OK, so this is a different sort of blog post. I want to start branching away from just reviews. In part, because up until now, I have managed to have all my deep discussions with my year 13 class, but I know that in another couple of weeks I will not get to see them daily. This makes me quite sad, and so I need to look for another outlet for these discussions.
This whole blog post stems from the conversations that I have had with my year 13’s over the last couple of days. It started yesterday in fact, with a discussion about honesty. Why is it so hard for us to tell the truth? Why do we run from a version of ourselves that tells nothing but the truth? It was pointed out to me that ultimately no lie every lasts – there was a very clever statement about time revealing all lies.
Then today in class I was introduced to Lang Leav. (Thanks Hannah!) Let’s take a moment to say how in love with her I am! I found this poem Keys which I really loved. It is so true, and so sad at the same time. It is interesting – when I read novels, especially YA novels one of the things I look for is to have a cathartic ending, I need to be able to feel and see a sense of hope.
However when it it comes to poetry, I seem instead to be drawn to a dark sadness, which reveals the deepest crevices of mankind.

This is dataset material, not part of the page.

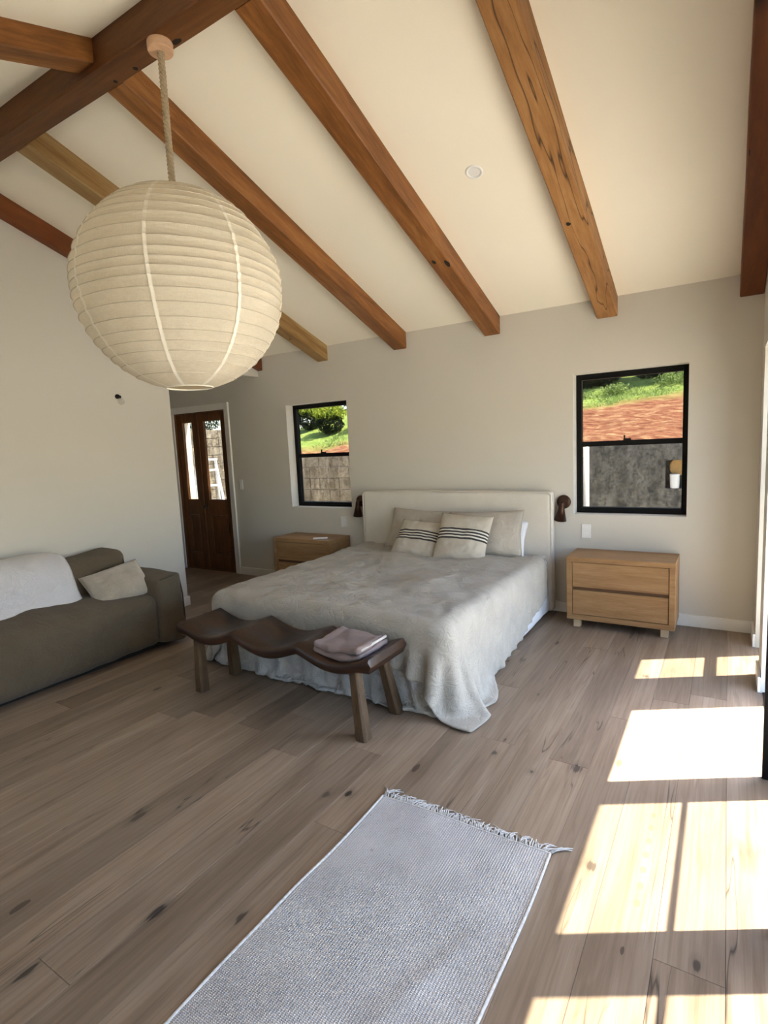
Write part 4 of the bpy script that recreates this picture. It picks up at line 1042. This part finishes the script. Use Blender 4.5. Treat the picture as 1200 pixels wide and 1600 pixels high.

Trust. On the surface it seems quite simple. We are programmed from a very young age to trust those around us. Think about babies, and small children, they trust blindly, they trust everyone. Until that trust is broken. So why as adults, and arguable, worse than that – teenagers, why do we struggle so much with trust?

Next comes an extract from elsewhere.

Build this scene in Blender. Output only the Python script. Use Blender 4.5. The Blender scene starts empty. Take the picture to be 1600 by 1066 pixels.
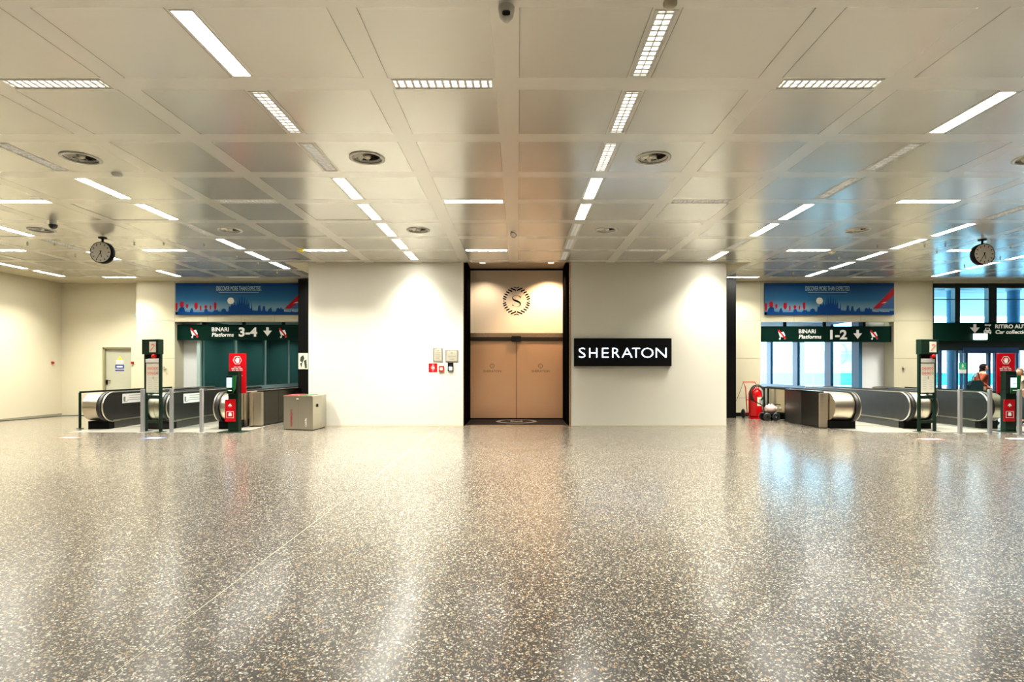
import bpy, bmesh, math, random
from mathutils import Vector, Matrix
random.seed(7)
SC = bpy.context.scene
COL = SC.collection
PI = math.pi

# ------------------------------------------------------------------ camera
F = 866.0                      # focal length in pixels of the 1600 px frame
VX, VY = 808.5, 577.0          # where the lengthwise ceiling lines meet
EYE = 1.6                      # eye height
CZ = 4.6                       # ceiling height
cam_d = bpy.data.cameras.new('camera')
cam_d.sensor_width = 36.0
cam_d.lens = F / 1600 * 36
cam_d.shift_x = (800 - VX) / 1600
cam_d.shift_y = (VY - 533) / 1600
cam_d.clip_end = 400
cam = bpy.data.objects.new('camera', cam_d)
cam.location = (0, 0, EYE)
cam.rotation_euler = (PI / 2, 0, 0)
COL.objects.link(cam)
SC.camera = cam

# ------------------------------------------------------------------ daylight, exposure
SC.view_settings.view_transform = 'Standard'
SC.view_settings.look = 'None'
SC.view_settings.gamma = 1
SC.view_settings.use_curve_mapping = False
SC.view_settings.exposure = 0.38
w = bpy.data.worlds.new('overcast_sky')
SC.world = w
w.use_nodes = True
bg = w.node_tree.nodes['Background']
bg.inputs[0].default_value = (0.80, 0.92, 1.0, 1)
bg.inputs[1].default_value = 7.0
LAMP_W = 40.0                  # watts of a lit ceiling fixture
LAMP_COL = (1.0, 0.965, 0.84)
SPREAD = math.radians(108)
SC.cycles.max_bounces = 8
SC.cycles.diffuse_bounces = 4
SC.cycles.glossy_bounces = 4
SC.cycles.transparent_max_bounces = 12
SC.cycles.sample_clamp_indirect = 6
SC.cycles.caustics_reflective = False
SC.cycles.caustics_refractive = False
SC.cycles.use_denoising = True


def area_lamp(name, loc, sx, sy, watts, col=LAMP_COL, spread=SPREAD, rot=(0, 0, 0), parent=None):
    l = bpy.data.lights.new(name, 'AREA')
    l.shape = 'RECTANGLE'
    l.size, l.size_y = sx, sy
    l.energy = watts
    l.color = col
    l.spread = spread
    o = bpy.data.objects.new(name, l)
    o.location = loc
    o.rotation_euler = rot
    COL.objects.link(o)
    if parent:
        o.parent = parent
    return o


# ------------------------------------------------------------------ materials
M = {}


def principled(name, col, rough=0.5, metal=0.0, spec=0.5, emit=None, estr=0.0, coat=0.0):
    m = bpy.data.materials.new(name)
    m.use_nodes = True
    b = m.node_tree.nodes['Principled BSDF']
    b.inputs['Base Color'].default_value = (*col, 1)
    b.inputs['Roughness'].default_value = rough
    b.inputs['Metallic'].default_value = metal
    b.inputs['Specular IOR Level'].default_value = spec
    b.inputs['Coat Weight'].default_value = coat
    if emit:
        b.inputs['Emission Color'].default_value = (*emit, 1)
        b.inputs['Emission Strength'].default_value = estr
    M[name] = m
    return m


def nodes(m):
    return m.node_tree.nodes, m.node_tree.links, m.node_tree.nodes['Principled BSDF']


def mottle(name, scale, amount, stretch=(1, 1, 1), rough_amt=0.0, bump=0.0):
    """slow procedural variation of colour (dust, brushing) on an existing material"""
    m = M[name]
    n, l, b = nodes(m)
    tc = n.new('ShaderNodeTexCoord')
    mp = n.new('ShaderNodeMapping')
    mp.inputs['Scale'].default_value = stretch
    l.new(tc.outputs['Object'], mp.inputs[0])
    ns = n.new('ShaderNodeTexNoise')
    ns.inputs['Scale'].default_value = scale
    ns.inputs['Detail'].default_value = 4
    l.new(mp.outputs[0], ns.inputs['Vector'])
    base = b.inputs['Base Color'].default_value[:]
    mx = n.new('ShaderNodeMix')
    mx.data_type = 'RGBA'
    mx.inputs[6].default_value = tuple(c * (1 - amount) for c in base[:3]) + (1,)
    mx.inputs[7].default_value = tuple(min(1, c * (1 + amount)) for c in base[:3]) + (1,)
    l.new(ns.outputs[0], mx.inputs[0])
    l.new(mx.outputs[2], b.inputs['Base Color'])
    if rough_amt:
        r = b.inputs['Roughness'].default_value
        mr = n.new('ShaderNodeMapRange')
        mr.inputs[3].default_value = r - rough_amt
        mr.inputs[4].default_value = r + rough_amt
        l.new(ns.outputs[0], mr.inputs[0])
        l.new(mr.outputs[0], b.inputs['Roughness'])
    if bump:
        bp = n.new('ShaderNodeBump')
        bp.inputs['Strength'].default_value = bump
        bp.inputs['Distance'].default_value = 0.01
        l.new(ns.outputs[0], bp.inputs['Height'])
        l.new(bp.outputs[0], b.inputs['Normal'])
    return m


principled('wall_paint_warm', (0.60, 0.55, 0.41), 0.6); mottle('wall_paint_warm', 1.3, 0.03)
principled('wall_paint', (0.62, 0.60, 0.52), 0.6); mottle('wall_paint', 1.3, 0.025)
principled('cladding', (0.58, 0.54, 0.39), 0.35); mottle('cladding', 2.0, 0.03)
principled('joint', (0.25, 0.24, 0.18), 0.7)
principled('ceiling_strip', (0.92, 0.90, 0.84), 0.30, 0.30, coat=0.6); mottle('ceiling_strip', 0.6, 0.03)
principled('ceiling_panel', (0.78, 0.765, 0.71), 0.24, 0.45, coat=0.6); mottle('ceiling_panel', 0.8, 0.05, rough_amt=0.03)
for nm_ in ('ceiling_strip', 'ceiling_panel'):
    M[nm_].node_tree.nodes['Principled BSDF'].inputs['Coat IOR'].default_value = 2.15
    M[nm_].node_tree.nodes['Principled BSDF'].inputs['Coat Roughness'].default_value = 0.20
principled('jamb_black', (0.003, 0.003, 0.003), 0.6, spec=0.0)
principled('gap', (0.10, 0.09, 0.06), 0.6)
principled('white_metal', (0.85, 0.84, 0.80), 0.35)
principled('louvre_metal', (0.88, 0.88, 0.85), 0.35, 0.2)
principled('tube_lit', (1, 1, 1), 0.4, emit=(1.0, 0.965, 0.87), estr=27)
principled('tube_soft', (1, 1, 1), 0.4, emit=(1.0, 0.95, 0.85), estr=4)
principled('tube_off_glow', (0.75, 0.74, 0.72), 0.4, emit=(1.0, 0.93, 0.86), estr=0.9)  # reflector of an unlit fixture, given a faint glow so it looks white
principled('beige_plastic', (0.80, 0.72, 0.55), 0.4)
principled('dark_vent', (0.07, 0.065, 0.05), 0.5)
principled('vent_metal', (0.55, 0.52, 0.43), 0.35, 0.6)
principled('black', (0.004, 0.004, 0.004), 0.5, spec=0.06)
principled('black_gloss', (0.010, 0.010, 0.011), 0.12)
principled('rubber', (0.012, 0.012, 0.012), 0.42)
principled('dark_green', (0.006, 0.018, 0.011), 0.4, spec=0.12)
principled('sign_green', (0.002, 0.016, 0.011), 0.45, spec=0.05)
principled('white_print', (0.86, 0.86, 0.82), 0.5, emit=(1, 0.98, 0.9), estr=0.06)
principled('steel', (0.62, 0.56, 0.46), 0.30, 1.0); mottle('steel', 3.0, 0.08, (1, 1, 12), 0.05)
principled('steel_bright', (0.76, 0.68, 0.54), 0.28, 1.0)
principled('steel_panel', (0.13, 0.13, 0.12), 0.34, 0.9); mottle('steel_panel', 6.0, 0.10, (1, 1, 1), 0.04)
principled('steel_dark', (0.05, 0.047, 0.04), 0.25, 0.8)
principled('steel_bin', (0.46, 0.43, 0.35), 0.32, 0.9); mottle('steel_bin', 4.0, 0.06, (14, 1, 1), 0.04)
principled('grey_post', (0.34, 0.34, 0.34), 0.4, 0.4)
principled('red', (0.50, 0.004, 0.010), 0.4, spec=0.1)
principled('red_gloss', (0.55, 0.004, 0.006), 0.15)
principled('dark_red', (0.30, 0.01, 0.012), 0.4)
principled('scanner_green', (0.006, 0.10, 0.022), 0.3)
principled('screen_blue', (0.1, 0.3, 0.5), 0.2, emit=(0.45, 0.80, 1.0), estr=2.4)
principled('screen_white', (0.4, 0.5, 0.6), 0.2, emit=(0.72, 0.88, 1.0), estr=2.0)
principled('copper', (0.78, 0.46, 0.27), 0.32, 0.6); mottle('copper', 2.0, 0.04, (1, 1, 1), 0.04)
principled('copper_lit', (0.95, 0.78, 0.60), 0.42, 0.2)  # the doors' copper, paled to carry the downlight on the emblem panel
principled('copper_trim', (0.60, 0.40, 0.26), 0.25, 0.9)
principled('bronze_dark', (0.04, 0.028, 0.018), 0.3, 0.6)
principled('brown_print', (0.20, 0.09, 0.045), 0.5)
principled('mat_black', (0.008, 0.006, 0.006), 0.8, spec=0.1)
principled('mat_grey', (0.16, 0.14, 0.13), 0.7)
principled('mat_light', (0.42, 0.34, 0.30), 0.6)
principled('recess_soffit', (0.42, 0.34, 0.25), 0.4, 0.3)
principled('letter_lit', (1, 1, 1), 0.4, emit=(0.70, 0.85, 1.0), estr=7)
principled('downlight_warm', (1, 1, 1), 0.4, emit=(1.0, 0.72, 0.42), estr=9)
principled('downlight_cool', (1, 1, 1), 0.4, emit=(1.0, 0.93, 0.82), estr=4)
principled('plaque', (0.55, 0.52, 0.42), 0.35, 0.4)
principled('plaque_edge', (0.34, 0.32, 0.27), 0.35, 0.5)
principled('plaque_print', (0.22, 0.21, 0.17), 0.5)
principled('door_paint', (0.40, 0.40, 0.31), 0.45)
principled('door_frame', (0.28, 0.25, 0.14), 0.45)
principled('yellow', (0.85, 0.68, 0.02), 0.5)
principled('blue_print', (0.03, 0.05, 0.30), 0.5)
principled('pale_print', (0.80, 0.80, 0.78), 0.5)
principled('landing', (0.27, 0.26, 0.22), 0.35, 0.2); mottle('landing', 30, 0.06)
principled('step_metal', (0.22, 0.22, 0.21), 0.4, 0.7)
principled('floor_red', (0.75, 0.12, 0.10), 0.5)
principled('floor_blue', (0.05, 0.10, 0.35), 0.5)
principled('teal_wall', (0.32, 0.42, 0.40), 0.5)
principled('facade_black', (0.008, 0.016, 0.016), 0.3)
principled('frame_blue', (0.010, 0.035, 0.10), 0.35)
principled('outside_white', (0.85, 0.88, 0.90), 0.6)
principled('outside_grey', (0.45, 0.52, 0.56), 0.5)
principled('outside_column', (0.03, 0.16, 0.30), 0.5)
principled('tube_metal', (0.55, 0.62, 0.66), 0.3, 0.8)
principled('teal_glass', (0.02, 0.30, 0.34), 0.15)
principled('exit_green', (0.01, 0.25, 0.10), 0.4, emit=(0.02, 0.5, 0.2), estr=0.25)
principled('sign_lit', (1, 1, 1), 0.4, emit=(0.80, 1.0, 0.95), estr=5)
principled('skin', (0.50, 0.27, 0.18), 0.5)
principled('hair_black', (0.006, 0.005, 0.005), 0.6, spec=0.1)
principled('hair_fair', (0.20, 0.13, 0.08), 0.6, spec=0.2)
principled('jacket_rust', (0.22, 0.045, 0.02), 0.8, spec=0.2)
principled('shirt_olive', (0.11, 0.11, 0.05), 0.8)
principled('trousers', (0.015, 0.03, 0.045), 0.8)
principled('top_beige', (0.36, 0.31, 0.25), 0.8)
principled('bag_teal', (0.004, 0.020, 0.024), 0.6, spec=0.15)
principled('tank_pink', (0.62, 0.42, 0.38), 0.3)
principled('poster_dark', (0.03, 0.05, 0.03), 0.5)
principled('clock_face', (0.78, 0.75, 0.66), 0.5)
principled('cream_paper', (0.72, 0.70, 0.58), 0.5)
principled('pink_print', (0.70, 0.22, 0.20), 0.5)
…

I think the reality is that the two are tied together. Trust and honesty. We require both in order to really feel content. We choose our friends based on those who are trustworthy and honest. Unfortunately it usually takes being burned a few times to find out who those friends should be.
Would the world be a different place if we maintained the trust and honesty we had as children? Or would that make us all naive? If we look around at people that we know, people who are too trusting we consider to be naive. We think that their rose tinted glasses mean that their view of the world is not realistic. We marvel at the trust that children show us. Yet in reality should this not be where we all are? Should we not all just trust and be honest and the world will be a better place?
Is that how it works??
The final line of Leav’s poem “Never forget your words” strikes me as the most important. It is our words that have the power to shatter some one’s trust. To shatter someone’s hopes and dreams. They may seem little, but they can always have a big impact!